▶ _EXERCISE OBJECTIVE_: Every line of the material that follows must be printed again exactly.

▶ _DATA SECTION_:
****************************************

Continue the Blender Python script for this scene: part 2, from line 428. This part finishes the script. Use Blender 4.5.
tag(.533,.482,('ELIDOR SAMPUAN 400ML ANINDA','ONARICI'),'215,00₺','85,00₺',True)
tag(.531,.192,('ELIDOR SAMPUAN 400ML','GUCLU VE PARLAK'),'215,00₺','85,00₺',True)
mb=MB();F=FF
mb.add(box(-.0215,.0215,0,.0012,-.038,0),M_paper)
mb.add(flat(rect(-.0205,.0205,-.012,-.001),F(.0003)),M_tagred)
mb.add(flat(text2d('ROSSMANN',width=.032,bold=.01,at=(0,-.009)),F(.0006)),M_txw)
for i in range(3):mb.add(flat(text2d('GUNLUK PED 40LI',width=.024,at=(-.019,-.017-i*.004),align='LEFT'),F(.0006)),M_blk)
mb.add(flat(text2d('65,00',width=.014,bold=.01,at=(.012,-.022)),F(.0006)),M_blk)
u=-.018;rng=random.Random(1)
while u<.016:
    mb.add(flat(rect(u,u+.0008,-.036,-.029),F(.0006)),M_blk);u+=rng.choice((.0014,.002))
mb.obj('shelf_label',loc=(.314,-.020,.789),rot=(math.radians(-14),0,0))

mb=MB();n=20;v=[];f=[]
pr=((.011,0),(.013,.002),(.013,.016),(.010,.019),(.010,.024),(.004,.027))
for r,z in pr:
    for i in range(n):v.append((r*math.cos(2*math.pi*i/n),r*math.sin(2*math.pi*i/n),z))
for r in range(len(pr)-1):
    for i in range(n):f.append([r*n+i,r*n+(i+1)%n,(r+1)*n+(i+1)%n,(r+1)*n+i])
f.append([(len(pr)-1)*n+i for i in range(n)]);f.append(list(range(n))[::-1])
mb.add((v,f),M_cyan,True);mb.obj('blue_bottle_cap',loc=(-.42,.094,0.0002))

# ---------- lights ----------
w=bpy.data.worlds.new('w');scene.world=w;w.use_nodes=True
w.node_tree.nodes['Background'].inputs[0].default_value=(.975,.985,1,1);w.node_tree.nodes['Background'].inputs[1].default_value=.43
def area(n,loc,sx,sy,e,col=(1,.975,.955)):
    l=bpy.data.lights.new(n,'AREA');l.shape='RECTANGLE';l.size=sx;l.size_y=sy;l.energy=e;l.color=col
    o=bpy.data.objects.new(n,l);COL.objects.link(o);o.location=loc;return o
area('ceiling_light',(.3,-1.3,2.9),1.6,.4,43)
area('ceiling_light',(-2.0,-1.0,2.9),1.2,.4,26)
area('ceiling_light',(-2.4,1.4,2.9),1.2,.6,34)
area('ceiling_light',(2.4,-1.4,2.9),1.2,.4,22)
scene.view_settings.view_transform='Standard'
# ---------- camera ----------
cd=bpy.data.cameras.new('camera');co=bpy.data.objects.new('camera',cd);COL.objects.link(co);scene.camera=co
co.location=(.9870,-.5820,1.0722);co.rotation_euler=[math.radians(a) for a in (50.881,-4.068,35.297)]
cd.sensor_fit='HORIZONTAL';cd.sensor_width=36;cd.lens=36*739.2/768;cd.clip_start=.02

****************************************

▶ _RIGHT ANSWER_:
Continue the Blender Python script for this scene: part 2, from line 428. This part finishes the script. Use Blender 4.5.
tag(.533,.482,('ELIDOR SAMPUAN 400ML ANINDA','ONARICI'),'215,00₺','85,00₺',True)
tag(.531,.192,('ELIDOR SAMPUAN 400ML','GUCLU VE PARLAK'),'215,00₺','85,00₺',True)
mb=MB();F=FF
mb.add(box(-.0215,.0215,0,.0012,-.038,0),M_paper)
mb.add(flat(rect(-.0205,.0205,-.012,-.001),F(.0003)),M_tagred)
mb.add(flat(text2d('ROSSMANN',width=.032,bold=.01,at=(0,-.009)),F(.0006)),M_txw)
for i in range(3):mb.add(flat(text2d('GUNLUK PED 40LI',width=.024,at=(-.019,-.017-i*.004),align='LEFT'),F(.0006)),M_blk)
mb.add(flat(text2d('65,00',width=.014,bold=.01,at=(.012,-.022)),F(.0006)),M_blk)
u=-.018;rng=random.Random(1)
while u<.016:
    mb.add(flat(rect(u,u+.0008,-.036,-.029),F(.0006)),M_blk);u+=rng.choice((.0014,.002))
mb.obj('shelf_label',loc=(.314,-.020,.789),rot=(math.radians(-14),0,0))

mb=MB();n=20;v=[];f=[]
pr=((.011,0),(.013,.002),(.013,.016),(.010,.019),(.010,.024),(.004,.027))
for r,z in pr:
    for i in range(n):v.append((r*math.cos(2*math.pi*i/n),r*math.sin(2*math.pi*i/n),z))
for r in range(len(pr)-1):
    for i in range(n):f.append([r*n+i,r*n+(i+1)%n,(r+1)*n+(i+1)%n,(r+1)*n+i])
f.append([(len(pr)-1)*n+i for i in range(n)]);f.append(list(range(n))[::-1])
mb.add((v,f),M_cyan,True);mb.obj('blue_bottle_cap',loc=(-.42,.094,0.0002))

# ---------- lights ----------
w=bpy.data.worlds.new('w');scene.world=w;w.use_nodes=True
w.node_tree.nodes['Background'].inputs[0].default_value=(.975,.985,1,1);w.node_tree.nodes['Background'].inputs[1].default_value=.43
def area(n,loc,sx,sy,e,col=(1,.975,.955)):
    l=bpy.data.lights.new(n,'AREA');l.shape='RECTANGLE';l.size=sx;l.size_y=sy;l.energy=e;l.color=col
    o=bpy.data.objects.new(n,l);COL.objects.link(o);o.location=loc;return o
area('ceiling_light',(.3,-1.3,2.9),1.6,.4,43)
area('ceiling_light',(-2.0,-1.0,2.9),1.2,.4,26)
area('ceiling_light',(-2.4,1.4,2.9),1.2,.6,34)
area('ceiling_light',(2.4,-1.4,2.9),1.2,.4,22)
scene.view_settings.view_transform='Standard'
# ---------- camera ----------
cd=bpy.data.cameras.new('camera');co=bpy.data.objects.new('camera',cd);COL.objects.link(co);scene.camera=co
co.location=(.9870,-.5820,1.0722);co.rotation_euler=[math.radians(a) for a in (50.881,-4.068,35.297)]
cd.sensor_fit='HORIZONTAL';cd.sensor_width=36;cd.lens=36*739.2/768;cd.clip_start=.02